How many ways can the manager of a baseball team make up the batting order, assuming the pitcher bats last?
To determine the number of ways the manager of a baseball team can make up the batting order, assuming the pitcher bats last, we need to consider the number of choices available for each position in the lineup.
In a typical baseball lineup, there are nine positions, including the pitcher. However, since we are assuming the pitcher bats last, we only need to consider the remaining eight positions.
For the first position in the lineup, the manager has eight choices to select any of the remaining eight players.
For the second position in the lineup, the manager has seven choices remaining since one player has already been chosen for the first position.

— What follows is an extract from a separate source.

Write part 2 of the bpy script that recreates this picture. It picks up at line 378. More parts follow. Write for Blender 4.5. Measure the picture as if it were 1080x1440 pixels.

For the third position, there are six choices left, and this reduction by one choice continues for each subsequent position until the eighth position, where there are only two choices.
For the final position, the pitcher automatically fills it since we assumed the pitcher bats last.
To find the total number of ways to make up the batting order, we need to multiply these choices together. This can be done using the factorial function (!) denoted as n!, which represents the product of all positive integers less than or equal to n.
So, the number of ways to make up the batting order can be calculated as 8! = 8 x 7 x 6 x 5 x 4 x 3 x 2 x 1 = 40,320.
Therefore, the manager of a baseball team can make up the batting order in 40,320 different ways, assuming the pitcher bats last.